» TASK TO CARRY OUT
Without the pictures, can you quote each line below exactly?

» DATASET EXTRACT
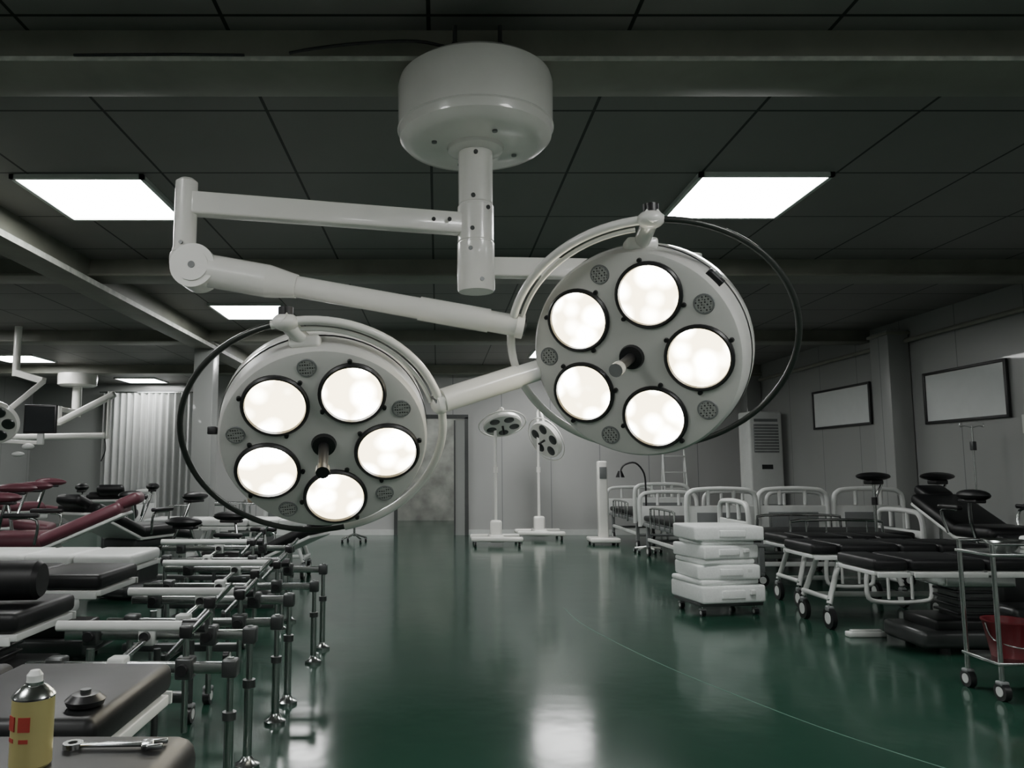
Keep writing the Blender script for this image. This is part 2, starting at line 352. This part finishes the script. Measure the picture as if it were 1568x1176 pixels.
def traction_frame(x,y,h=.5,L=1.25,gap=.32):
    b=B()
    for sy in (-gap/2,gap/2):
        hh=h+(.06 if sy>0 else 0)
        b.cyl((0,sy,0),(0,sy,.015),.055,STEEL,seg=24); b.lathe([(.055,.015),(.03,.03),(.02,.05)],Matrix.Translation((0,sy,0)),STEEL,24)
        b.cyl((0,sy,.02),(0,sy,hh*.62),.020,STEEL); b.cyl((0,sy,hh*.6),(0,sy,hh+.04),.014,STEEL); b.cyl((0,sy,hh*.6),(0,sy,hh*.66),.028,DSTEEL)
        b.box((-L/2,sy,hh),(L,.03,.045),STEEL,bev=.006)
        b.box((0,sy,hh),(.06,.06,.07),DSTEEL,bev=.008)
        for k in (.22,.55,.85):
            b.box((-L*k,sy,hh),(.07,.07,.085),PLAST if k==.55 else DSTEEL,bev=.01)
            b.cyl((-L*k,sy-.06,hh),(-L*k,sy-.035,hh),.022,BLACK); 
        b.cyl((-L*.22,sy,hh-.25),(-L*.22,sy,hh+.16),.013,STEEL); b.box((-L*.22,sy,hh+.14),(.05,.05,.05),BLACK,bev=.008)
        b.cyl((-L*.3,sy,hh+.05),(-L*.3+.16,sy,hh+.22),.012,STEEL)
    b.cyl((-L*.55,-gap/2,h+.02),(-L*.55,gap/2,h+.05),.014,STEEL)
    b.cyl((-L*.95,0,h+.13),(-L*.3,0,h+.13),.022,PLAST); b.cyl((-L*.3,0,h+.13),(-L*.18,0,h+.13),.03,BLACK)
    b.box((-L*.62,0,h-.16),(L*.7,.05,.04),DSTEEL,bev=.006)
    b.cyl((-L*.86,-gap/2,0),(-L*.86,-gap/2,h),.018,STEEL); b.cyl((-L*.86,gap/2,0),(-L*.86,gap/2,h),.018,STEEL)
    b.box((-L*.86,0,.04),(.06,gap+.12,.05),DSTEEL,bev=.01)
    for s in (-1,1): caster(b,-L*.5,s*gap*.5,.045); b.cyl((-L*.5,s*gap*.5,.1),(-L*.5,s*gap*.5,h),.015,DSTEEL)
    return b.done("traction_frame",(x,y,0))
def bed_board(b,y,w=.86,z0=.42,z1=1.02):
    P=[(-w/2,y,z0),(-w/2,y,z1-.14),(-w/2+.05,y,z1-.03),(-w/2+.16,y,z1),(0,y,z1+.01),(w/2-.16,y,z1),(w/2-.05,y,z1-.03),(w/2,y,z1-.14),(w/2,y,z0)]
    b.tube(P,.03,PLAST,sm=4); b.box((0,y,(z0+z1)/2-.09),(w-.04,.03,z1-z0-.22),PLAST,bev=.012)
    b.box((0,y-.016,(z0+z1)/2-.1),(w-.24,.01,z1-z0-.36),GREY if z1>.95 else PLAST,bev=.004)
    for s in (-.16,.16): b.cyl((s,y,z1-.19),(s,y,z1),.022,PLAST)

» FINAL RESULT
Keep writing the Blender script for this image. This is part 2, starting at line 352. This part finishes the script. Measure the picture as if it were 1568x1176 pixels.
def traction_frame(x,y,h=.5,L=1.25,gap=.32):
    b=B()
    for sy in (-gap/2,gap/2):
        hh=h+(.06 if sy>0 else 0)
        b.cyl((0,sy,0),(0,sy,.015),.055,STEEL,seg=24); b.lathe([(.055,.015),(.03,.03),(.02,.05)],Matrix.Translation((0,sy,0)),STEEL,24)
        b.cyl((0,sy,.02),(0,sy,hh*.62),.020,STEEL); b.cyl((0,sy,hh*.6),(0,sy,hh+.04),.014,STEEL); b.cyl((0,sy,hh*.6),(0,sy,hh*.66),.028,DSTEEL)
        b.box((-L/2,sy,hh),(L,.03,.045),STEEL,bev=.006)
        b.box((0,sy,hh),(.06,.06,.07),DSTEEL,bev=.008)
        for k in (.22,.55,.85):
            b.box((-L*k,sy,hh),(.07,.07,.085),PLAST if k==.55 else DSTEEL,bev=.01)
            b.cyl((-L*k,sy-.06,hh),(-L*k,sy-.035,hh),.022,BLACK); 
        b.cyl((-L*.22,sy,hh-.25),(-L*.22,sy,hh+.16),.013,STEEL); b.box((-L*.22,sy,hh+.14),(.05,.05,.05),BLACK,bev=.008)
        b.cyl((-L*.3,sy,hh+.05),(-L*.3+.16,sy,hh+.22),.012,STEEL)
    b.cyl((-L*.55,-gap/2,h+.02),(-L*.55,gap/2,h+.05),.014,STEEL)
    b.cyl((-L*.95,0,h+.13),(-L*.3,0,h+.13),.022,PLAST); b.cyl((-L*.3,0,h+.13),(-L*.18,0,h+.13),.03,BLACK)
    b.box((-L*.62,0,h-.16),(L*.7,.05,.04),DSTEEL,bev=.006)
    b.cyl((-L*.86,-gap/2,0),(-L*.86,-gap/2,h),.018,STEEL); b.cyl((-L*.86,gap/2,0),(-L*.86,gap/2,h),.018,STEEL)
    b.box((-L*.86,0,.04),(.06,gap+.12,.05),DSTEEL,bev=.01)
    for s in (-1,1): caster(b,-L*.5,s*gap*.5,.045); b.cyl((-L*.5,s*gap*.5,.1),(-L*.5,s*gap*.5,h),.015,DSTEEL)
    return b.done("traction_frame",(x,y,0))
def bed_board(b,y,w=.86,z0=.42,z1=1.02):
    P=[(-w/2,y,z0),(-w/2,y,z1-.14),(-w/2+.05,y,z1-.03),(-w/2+.16,y,z1),(0,y,z1+.01),(w/2-.16,y,z1),(w/2-.05,y,z1-.03),(w/2,y,z1-.14),(w/2,y,z0)]
    b.tube(P,.03,PLAST,sm=4); b.box((0,y,(z0+z1)/2-.09),(w-.04,.03,z1-z0-.22),PLAST,bev=.012)
    b.box((0,y-.016,(z0+z1)/2-.1),(w-.24,.01,z1-z0-.36),GREY if z1>.95 else PLAST,bev=.004)
    for s in (-.16,.16): b.cyl((s,y,z1-.19),(s,y,z1),.022,PLAST)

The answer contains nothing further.